Write out again, unaltered, the lines from the start through the line containing "from mathutils import Vector, Matrix".
**** SUPPLIED ENTRIES ****
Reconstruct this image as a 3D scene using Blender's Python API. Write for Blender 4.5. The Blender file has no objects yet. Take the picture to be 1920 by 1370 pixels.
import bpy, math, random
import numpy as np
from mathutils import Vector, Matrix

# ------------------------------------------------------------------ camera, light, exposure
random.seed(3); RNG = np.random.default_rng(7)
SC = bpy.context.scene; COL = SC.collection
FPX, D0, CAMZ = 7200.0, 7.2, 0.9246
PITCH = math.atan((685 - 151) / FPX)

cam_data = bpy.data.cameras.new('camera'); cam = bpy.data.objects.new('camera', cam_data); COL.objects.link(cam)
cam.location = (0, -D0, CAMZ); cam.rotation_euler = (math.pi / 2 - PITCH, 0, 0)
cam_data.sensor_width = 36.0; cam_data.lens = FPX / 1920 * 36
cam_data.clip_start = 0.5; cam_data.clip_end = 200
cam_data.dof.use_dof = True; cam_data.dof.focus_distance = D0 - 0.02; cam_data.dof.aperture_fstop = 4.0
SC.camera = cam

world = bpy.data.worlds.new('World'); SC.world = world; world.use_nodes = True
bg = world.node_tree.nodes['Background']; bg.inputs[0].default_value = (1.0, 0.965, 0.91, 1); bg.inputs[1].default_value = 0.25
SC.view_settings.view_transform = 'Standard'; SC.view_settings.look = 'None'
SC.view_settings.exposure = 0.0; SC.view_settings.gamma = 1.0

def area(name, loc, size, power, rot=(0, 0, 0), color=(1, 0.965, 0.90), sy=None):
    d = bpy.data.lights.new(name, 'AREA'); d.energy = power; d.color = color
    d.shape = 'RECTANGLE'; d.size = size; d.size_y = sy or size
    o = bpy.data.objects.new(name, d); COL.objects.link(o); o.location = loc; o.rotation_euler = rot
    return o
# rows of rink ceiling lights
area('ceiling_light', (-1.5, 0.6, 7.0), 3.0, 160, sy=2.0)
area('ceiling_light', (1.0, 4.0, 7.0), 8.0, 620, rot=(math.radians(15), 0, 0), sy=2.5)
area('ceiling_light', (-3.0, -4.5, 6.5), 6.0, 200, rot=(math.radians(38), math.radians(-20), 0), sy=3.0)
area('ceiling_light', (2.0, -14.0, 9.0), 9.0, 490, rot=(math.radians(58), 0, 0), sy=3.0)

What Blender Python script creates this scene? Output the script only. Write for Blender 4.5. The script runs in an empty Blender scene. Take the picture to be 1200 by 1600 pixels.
****
## FINAL RESULT
Reconstruct this image as a 3D scene using Blender's Python API. Write for Blender 4.5. The Blender file has no objects yet. Take the picture to be 1920 by 1370 pixels.
import bpy, math, random
import numpy as np
from mathutils import Vector, Matrix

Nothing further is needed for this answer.